NEWS, NOTES, AND QUOTES

Former U.S.G.A. president Frank Hannigan on the ’55 open – “An aberration the rough was absurd. It was the equivalent of driving into a lateral water hazard – one stroke.”

The old cost of rough index in the pre-Tom Meeks era was .47 strokes. This year at Olympic Club is was .30.

Graeme McDowell – “The U.S. Open is my caddie made a great analogy it’s like a really fast, scary roller coaster that you get on at the time and your not sure if you like it and it’s kind of scary. But once it’s done and you look back, you realize that you had a lot of fun and you would like to do it again, and that kind of sums up what it’s like to compete on the big stage at a Major Championship.

Jim Furyk – “To get to a tee where the tee box is a hundred yards up and the fairway makes a complete L turn, I was unprepared and didn’t know exactly where to hit the ball off the tee. And I took a little bit more of an aggressive route with that 3 wood.

In hindsight, I like the way Graeme played the hole. He played it 2 iron, 2 iron, and sand wedge. And I don’t know what to say, other than there’s no way anyone else in the field was prepared for the tee to be that far up. I just didn’t handle it very well. And I’m not sure I hit the wrong club off the tee, but probably hit the wrong shot off the tee.
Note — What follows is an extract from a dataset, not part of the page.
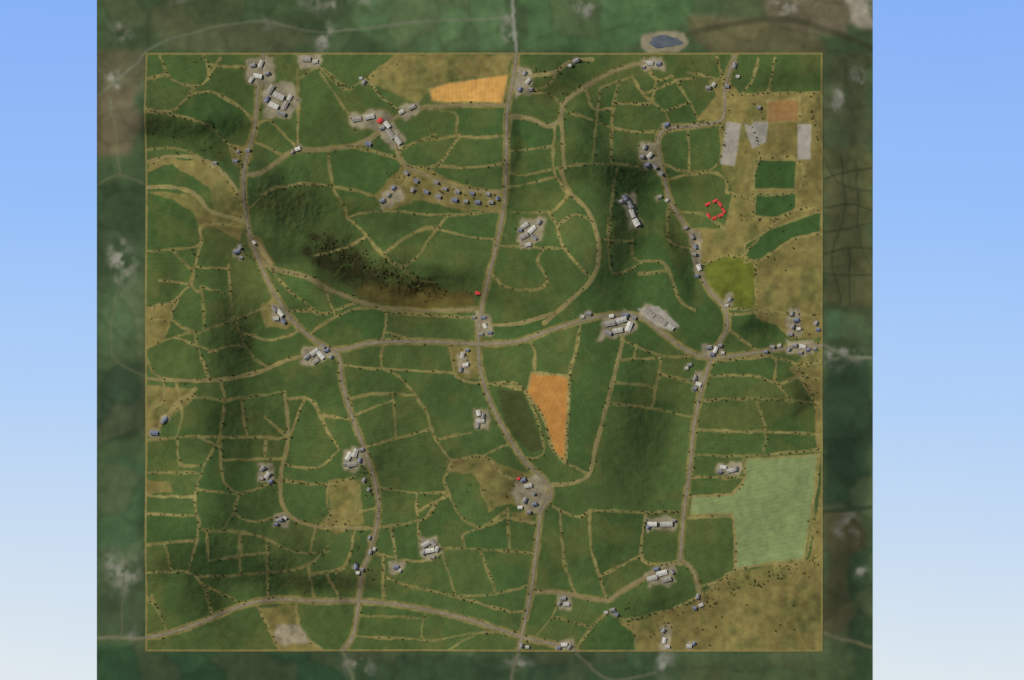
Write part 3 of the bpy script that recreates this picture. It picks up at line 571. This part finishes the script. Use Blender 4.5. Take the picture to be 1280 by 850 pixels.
# ------------------------------------------------------------------ buildings
MT={}
for k,a,b in [('slate',(116,116,116),(144,144,142)),('blue',(98,106,126),(124,130,146)),('tin',(154,151,142),(184,182,172)),('white',(206,204,196),(180,178,168)),('red',(208,72,70),(184,58,58)),
 ('asbestos',(132,127,118),(156,151,140)),('wall',(188,182,166),(160,152,136)),('block',(120,118,112),(140,138,130)),('glass',(22,28,36),(34,42,52)),('door',(70,48,34),(84,60,44)),('chim',(120,84,66),(98,70,56))]:
    MT[k]=noisy(k,tuple(lin(*a)),tuple(lin(*b)),.25,.25 if k=='glass' else .8)
def building(px,py,Lm,Wm,rot,kind):
    house=kind in('slate','blue')
    hw=4.2 if house else 3.8; rh=Wm*(.28 if house else .15)
    if kind=='red': hw=2.6
    mats=[MT['wall' if house else ('red' if kind=='red' else 'block')],MT[kind],MT['glass'],MT['door'],MT['chim']]
    V=[];Fq=[];M=[]
    def quad(a,b,c,d,m):
        k=len(V);V.extend([a,b,c,d]);Fq.append((k,k+1,k+2,k+3));M.append(m)
    def tri(a,b,c,m):
        k=len(V);V.extend([a,b,c]);Fq.append((k,k+1,k+2));M.append(m)
    def box(x0,y0,z0,x1,y1,z1,m):
        p=[(x0,y0,z0),(x1,y0,z0),(x1,y1,z0),(x0,y1,z0),(x0,y0,z1),(x1,y0,z1),(x1,y1,z1),(x0,y1,z1)]
        for f in((0,1,5,4),(1,2,6,5),(2,3,7,6),(3,0,4,7),(4,5,6,7)): quad(*[p[i] for i in f],m)
    l,w=Lm/2,Wm/2
    quad((-l,-w,-9),(l,-w,-9),(l,-w,hw),(-l,-w,hw),0);quad((l,w,-9),(-l,w,-9),(-l,w,hw),(l,w,hw),0)
    quad((l,-w,-9),(l,w,-9),(l,w,hw),(l,-w,hw),0);quad((-l,w,-9),(-l,-w,-9),(-l,-w,hw),(-l,w,hw),0)
    tri((l,-w,hw),(l,w,hw),(l,0,hw+rh),0);tri((-l,w,hw),(-l,-w,hw),(-l,0,hw+rh),0)
    o=.5;so=rh/w*o
    for s in(-1,1):
        a,b,c,d=(-l-o,s*(w+o),hw-so+.06),(l+o,s*(w+o),hw-so+.06),(l+o,0,hw+rh+.06),(-l-o,0,hw+rh+.06)
        quad(a,b,c,d,1);quad(*[(p[0],p[1],p[2]+.22) for p in(a,b,c,d)],1)
        quad(a,b,(b[0],b[1],b[2]+.22),(a[0],a[1],a[2]+.22),1)
        for e in(-1,1):
            x=e*(l+o);quad((x,a[1],a[2]),(x,a[1],a[2]+.22),(x,0,c[2]+.22),(x,0,c[2]),1)
    n=max(2,int(Lm/4.5))
    for i in range(n):
        x=-l+(i+.5)*Lm/n
        for s in(-1,1):
            y=s*(w+.03)
            if house:
                for z in(.8,2.7):
                    if z<2 and i==n//2 and s<0: quad((x-.5,y,0),(x+.5,y,0),(x+.5,y,2.1),(x-.5,y,2.1),3)
                    else: quad((x-.55,y,z),(x+.55,y,z),(x+.55,y,z+1.2),(x-.55,y,z+1.2),2)
            elif kind!='red':
                quad((x-1.2,y,2.5),(x+1.2,y,2.5),(x+1.2,y,3.3),(x-1.2,y,3.3),2)
                if i%2==0:
                    z0=hw+rh*.65+.32;z1=hw+rh*.35+.32
                    quad((x-.6,s*w*.35,z0),(x+.6,s*w*.35,z0),(x+.6,s*w*.65,z1),(x-.6,s*w*.65,z1),2)
            else: quad((x-.9,y,0),(x+.9,y,0),(x+.9,y,2.2),(x-.9,y,2.2),3)
    if house:
        for e in(-1,1): box(e*(l-1)-.6,-.6,hw+rh-1.2,e*(l-1)+.6,.6,hw+rh+1.4,4)
    elif kind!='red': quad((l+.04,-2,0),(l+.04,2,0),(l+.04,2,3.6),(l+.04,-2,3.6),3)
    me=bpy.data.meshes.new('building');me.from_pydata(V,[],Fq)
    for m in mats: me.materials.append(m)
    me.polygons.foreach_set('material_index',M);me.update()
    nm={'slate':'slate_roofed_house','blue':'slate_roofed_house','tin':'metal_roofed_barn','white':'white_roofed_barn','red':'red_farm_shed','asbestos':'cattle_shed'}[kind]
    ob=bpy.data.objects.new(nm,me);x,y=W(px,py);ob.location=(x,y,hz(px,py)+.4);ob.rotation_euler=(0,0,math.radians(rot));scene.collection.objects.link(ob)
for b in BL: building(*b)

# pond in the surrounding country
pc=[];npn=40
for i in range(npn):
    t=2*math.pi*i/npn;r=1+.12*math.sin(3*t+1)+.06*math.sin(7*t)
    x,y=W(831+20*r*math.cos(t),52+7.5*r*math.sin(t));pc.append((x,y,0))
zs=[ohz[np.abs(oy-(425-p[1]/S)).argmin(),np.abs(ox-(p[0]/S+640)).argmin()] for p in pc]
pc=[(p[0],p[1],max(zs)+.4) for p in pc]
me=bpy.data.meshes.new('pond');me.from_pydata(pc,[],[tuple(range(npn))][::-1]);wm=noisy('pond_water',tuple(lin(70,80,90)),tuple(lin(98,104,110)),.05,.5);me.materials.append(wm)
scene.collection.objects.link(bpy.data.objects.new('pond',me))

# ------------------------------------------------------------------ sky bowl far beneath the land
n=48;R=40000
g=np.linspace(-1,1,n)
gx,gy=np.meshgrid(g,g);rr=gx**2+gy**2
sc=np.stack([gx*R,gy*R,-2500+rr*6000],-1).reshape(-1,3)
sm,nt,b=newmat('sky_gradient');nt.nodes.remove(b);lk=nt.links.new
ge=N(nt,'ShaderNodeNewGeometry');sp=N(nt,'ShaderNodeSeparateXYZ');lk(ge.outputs['Position'],sp.inputs[0])
no=N(nt,'ShaderNodeTexNoise');no.inputs['Scale'].default_value=.0009;no.inputs['Detail'].default_value=3;lk(ge.outputs['Position'],no.inputs['Vector'])
ma=N(nt,'ShaderNodeMath',operation='MULTIPLY_ADD');ma.inputs[1].default_value=260;lk(no.outputs['Fac'],ma.inputs[0]);lk(sp.outputs['Y'],ma.inputs[2])
mr=N(nt,'ShaderNodeMapRange');mr.inputs[1].default_value=-960+130;mr.inputs[2].default_value=960+130;lk(ma.outputs[0],mr.inputs[0])
rp=N(nt,'ShaderNodeValToRGB');e=rp.color_ramp.elements
e[0].position=0;e[0].color=(*lin(222,232,238),1);e[1].position=1;e[1].color=(*lin(136,178,246),1)
for p,c in((.18,(202,221,241)),(.42,(174,207,247)),(.7,(151,191,249))):
    q=e.new(p);q.color=(*lin(*c),1)
lk(mr.outputs[0],rp.inputs[0]);em=N(nt,'ShaderNodeEmission');lk(rp.outputs[0],em.inputs[0]);lk(em.outputs[0],nt.nodes['Material Output'].inputs[0])
mesh_np('sky',sc,grid_faces(n,n)[:,::-1],4,[sm],smoothf=True)

# ------------------------------------------------------------------ light + camera
w=bpy.data.worlds.new("World");scene.world=w;w.use_nodes=True;nt=w.node_tree
sk=nt.nodes.new('ShaderNodeTexSky');sk.sky_type='NISHITA';sk.sun_disc=False;sk.sun_elevation=el;sk.sun_rotation=az
nt.links.new(sk.outputs[0],nt.nodes['Background'].inputs[0]);nt.nodes['Background'].inputs[1].default_value=.055
sd=Vector((math.cos(el)*math.sin(az),math.cos(el)*math.cos(az),math.sin(el)))
ld=bpy.data.lights.new('sun','SUN');ld.energy=3.8;ld.angle=math.radians(.5);ld.color=(1,.94,.84)
lo=bpy.data.objects.new('sun',ld);lo.rotation_euler=sd.to_track_quat('Z','Y').to_euler();lo.location=(0,0,3000);scene.collection.objects.link(lo)
CH=20000
cd=bpy.data.cameras.new('camera');cd.sensor_width=36;cd.lens=36*CH/2560;cd.clip_start=10;cd.clip_end=150000
cam=bpy.data.objects.new('camera',cd);cam.location=(0,0,CH);scene.collection.objects.link(cam);scene.camera=cam
scene.view_settings.view_transform='Standard';scene.view_settings.look='None';scene.view_settings.exposure=0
And that probably as much as anything forced me to make a poor swing.

I want to be clear, I really like the way Mike sets the golf course up, I think he’s done a great job. But there’s always one round where, towards that late in the day, where you grab a hole and it’s much different than you would expect it. And there’s no way when we play our practice rounds you’re going to hit a shot from a tee a hundred yards up unless someone tells you.

But the rest of the field had that same shot to hit today and I’m pretty sure no one hit as shitty a shot as I did, so. I did the best, the worst job of handling it and I have no one to blame but myself. I should have hit a different shot off the tee and if anything you need to miss that fairway to the right to never to the left. So it makes mine twice as bad.